▶ _Stated problem_
Copy exactly the lines from the beginning of the data down to and including the line holding "from mathutils import Vector, Matrix", without any pictures.

▶ _Source data_
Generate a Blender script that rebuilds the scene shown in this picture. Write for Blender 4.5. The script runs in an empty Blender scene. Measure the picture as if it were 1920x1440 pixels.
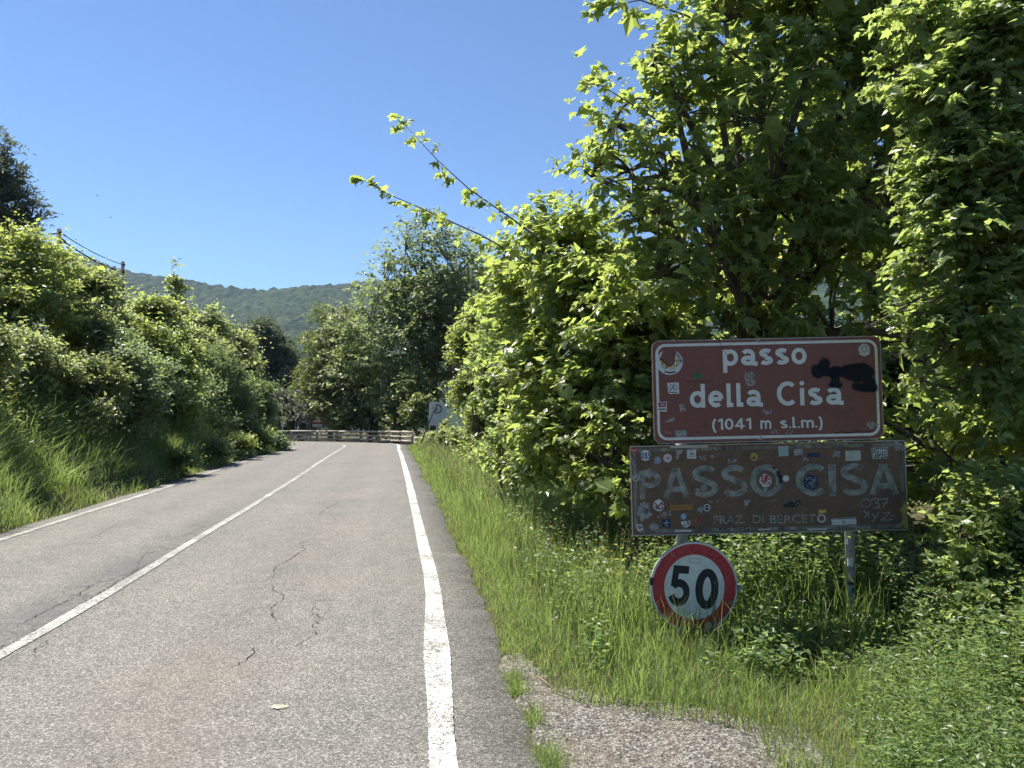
import bpy, bmesh, math, random
import numpy as np
from mathutils import Vector, Matrix

# ------------------------------------------------------------------ camera, sky, sun, exposure
sc = bpy.context.scene
COL = sc.collection
F = 1423.0                      # focal length in photo pixels (1920 wide)
CAMZ = 1.6
PITCH = math.atan((760 - 720) / F)
cam_d = bpy.data.cameras.new("camera")
cam_d.sensor_width = 36.0
cam_d.lens = F * 36.0 / 1920.0
cam_d.clip_start = 0.05
cam_d.clip_end = 20000
cam = bpy.data.objects.new("camera", cam_d)
COL.objects.link(cam)
cam.location = (0, 0, CAMZ)
cam.rotation_euler = (math.pi / 2 + PITCH, 0, 0)
sc.camera = cam

SUN_EL = math.radians(62)
SUN_AZ = math.radians(-53)       # measured from +Y (camera heading), negative = left
world = bpy.data.worlds.new("World")
sc.world = world
world.use_nodes = True
wn = world.node_tree.nodes
wl = world.node_tree.links
wn.clear()
sky = wn.new("ShaderNodeTexSky")
sky.sky_type = 'NISHITA'
sky.sun_disc = False
sky.sun_elevation = SUN_EL
sky.sun_rotation = SUN_AZ
sky.altitude = 1000
sky.air_density = 1.0
sky.dust_density = 0.0
sky.ozone_density = 8.0
bg = wn.new("ShaderNodeBackground")
bg.inputs["Strength"].default_value = 0.066
wo = wn.new("ShaderNodeOutputWorld")
wl.new(sky.outputs[0], bg.inputs[0])
wl.new(bg.outputs[0], wo.inputs[0])
sun_d = bpy.data.lights.new("sun", 'SUN')
sun_d.energy = 5.0
sun_d.angle = math.radians(0.53)
sun_d.color = (1.0, 0.955, 0.87)
sun = bpy.data.objects.new("sun", sun_d)
COL.objects.link(sun)
SUNV = Vector((math.sin(SUN_AZ) * math.cos(SUN_EL), math.cos(SUN_AZ) * math.cos(SUN_EL), math.sin(SUN_EL)))
sun.location = SUNV * 60
sun.rotation_euler = SUNV.to_track_quat('Z', 'Y').to_euler()
sc.view_settings.view_transform = 'Standard'
sc.view_settings.look = 'None'
sc.view_settings.gamma = 1.0
sc.view_settings.exposure = 1.27
sc.view_settings.use_curve_mapping = False
sc.render.engine = 'CYCLES'
sc.cycles.max_bounces = 8
sc.cycles.diffuse_bounces = 5
sc.cycles.glossy_bounces = 2
sc.cycles.transmission_bounces = 5
sc.cycles.transparent_max_bounces = 8
sc.cycles.use_adaptive_sampling = True
sc.cycles.adaptive_threshold = 0.03
sc.cycles.caustics_reflective = False
sc.cycles.caustics_refractive = False

# ------------------------------------------------------------------ helpers: where things stand
ZK = 0.0003                     # the road crests at the pass and falls away slowly
def zroad(y):
    y = np.asarray(y, float)
    return np.where(y > 0, np.where(y < 60, -ZK * y * y, -ZK * 3600 - 0.036 * (y - 60)), 0.0)
def P(px, py, d):
    """point seen at photo pixel (px,py) at distance d along the ground"""
    u = (px - 960) / F
    v = (720 - py) / F
    c, s = math.cos(PITCH), math.sin(PITCH)
    fy = c - s * v
    fz = s + c * v
    k = d / fy
    return Vector((u * k, d, CAMZ + fz * k))
def G(px, py):
    """road-surface point seen at photo pixel"""
    k = (py - 760) / F
    d = (k - math.sqrt(max(k * k - 4 * ZK * CAMZ, 1e-9))) / (2 * ZK)
    return ((px - 960) / F * d, d)

def lin(r, g, b):
    f = lambda c: (c / 255 / 12.92) if c / 255 <= 0.04045 else ((c / 255 + 0.055) / 1.055) ** 2.4
    return (f(r), f(g), f(b), 1.0)

# ------------------------------------------------------------------ helpers: objects
def tag(o, label=None, cat=None, group=None, kind=None):
    if label: o["label"] = label
    if cat: o["category"] = cat
    if group: o["group"] = group
    if kind: o["kind"] = kind
    return o
def empty(name, loc, parent=None):
    o = bpy.data.objects.new(name, None)
    o.empty_display_size = 0.1
    o.location = loc
    COL.objects.link(o)
    if parent: o.parent = parent
    return o
def link(name, mesh, mat=None, parent=None, world_verts=False):
    o = bpy.data.objects.new(name, mesh)
    if mat is not None and len(mesh.materials) == 0: mesh.materials.append(mat)
    COL.objects.link(o)
    if parent is not None:
        o.parent = parent
        if world_verts:                      # vertices are in world space: undo the parent's offset
            o.matrix_parent_inverse = parent.matrix_basis.inverted()
    return o
def np_mesh(name, V, tris, attrs=None, smooth=False, quads=None):
    V = np.ascontiguousarray(V, dtype=np.float32)
    me = bpy.data.meshes.new(name)
    me.vertices.add(len(V))
    me.vertices.foreach_set("co", V.ravel())
    tris = np.zeros((0, 3), np.int32) if tris is None else np.asarray(tris, np.int32)
    quads = np.zeros((0, 4), np.int32) if quads is None else np.asarray(quads, np.int32)
    idx = np.concatenate([tris.ravel(), quads.ravel()]).astype(np.int32)
    me.loops.add(len(idx))
    me.loops.foreach_set("vertex_index", idx)
    n = len(tris) + len(quads)
    me.polygons.add(n)
    st = np.concatenate([np.arange(len(tris)) * 3, len(tris) * 3 + np.arange(len(quads)) * 4]).astype(np.int32)
    me.polygons.foreach_set("loop_start", st)
    me.polygons.foreach_set("use_smooth", np.full(n, smooth))
    me.update(calc_edges=True)
    if attrs:
        for k, a in attrs.items():
            at = me.attributes.new(k, 'FLOAT', 'POINT')
            at.data.foreach_set("value", np.ascontiguousarray(a, dtype=np.float32))
    return me

class MB:
    """collects tubes, boxes and polygons into one mesh"""
    def __init__(s): s.v = []; s.f = []
    def tube(s, pts, rad, n=6, cap=True):
        pts = [Vector(p) for p in pts]
        if not hasattr(rad, '__len__'): rad = [rad] * len(pts)
        b = len(s.v); ref = None
        for i, p in enumerate(pts):
            t = (pts[min(i + 1, len(pts) - 1)] - pts[max(i - 1, 0)]).normalized()
            if ref is None:
                ref = t.orthogonal().normalized()
            ref = (ref - t * ref.dot(t)).normalized()
            q = t.cross(ref)
            for k in range(n):
                a = 2 * math.pi * k / n
                s.v.append(p + (ref * math.cos(a) + q * math.sin(a)) * rad[i])
        for i in range(len(pts) - 1):
            for k in range(n):
                a0 = b + i * n + k; a1 = b + i * n + (k + 1) % n
                s.f.append((a0, a1, a1 + n, a0 + n))
        if cap:
            s.f.append(tuple(b + k for k in reversed(range(n))))
            s.f.append(tuple(b + (len(pts) - 1) * n + k for k in range(n)))
        return s
    def box(s, c, size, m=None):
        b = len(s.v)
        for z in (-.5, .5):
            for x, y in ((-.5, -.5), (.5, -.5), (.5, .5), (-.5, .5)):
                p = Vector((x * size[0], y * size[1], z * size[2]))
                if m is not None: p = m @ p
                s.v.append(p + Vector(c))
        for q in ((3, 2, 1, 0), (4, 5, 6, 7), (0, 1, 5, 4), (1, 2, 6, 5), (2, 3, 7, 6), (3, 0, 4, 7)):
            s.f.append(tuple(b + i for i in q))
        return s
    def poly(s, pts):
        b = len(s.v)
        s.v += [Vector(p) for p in pts]
        s.f.append(tuple(range(b, b + len(pts))))
        return s
    def mesh(s, name, smooth=False):
        me = bpy.data.meshes.new(name)
        me.from_pydata([tuple(p) for p in s.v], [], s.f)
        if smooth:
            me.polygons.foreach_set("use_smooth", np.full(len(me.polygons), True))
        me.update()
        return me
    def build(s, name, mat, parent=None, smooth=False, world_verts=False):
        return link(name, s.mesh(name, smooth), mat, parent, world_verts)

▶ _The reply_
Generate a Blender script that rebuilds the scene shown in this picture. Write for Blender 4.5. The script runs in an empty Blender scene. Measure the picture as if it were 1920x1440 pixels.
import bpy, bmesh, math, random
import numpy as np
from mathutils import Vector, Matrix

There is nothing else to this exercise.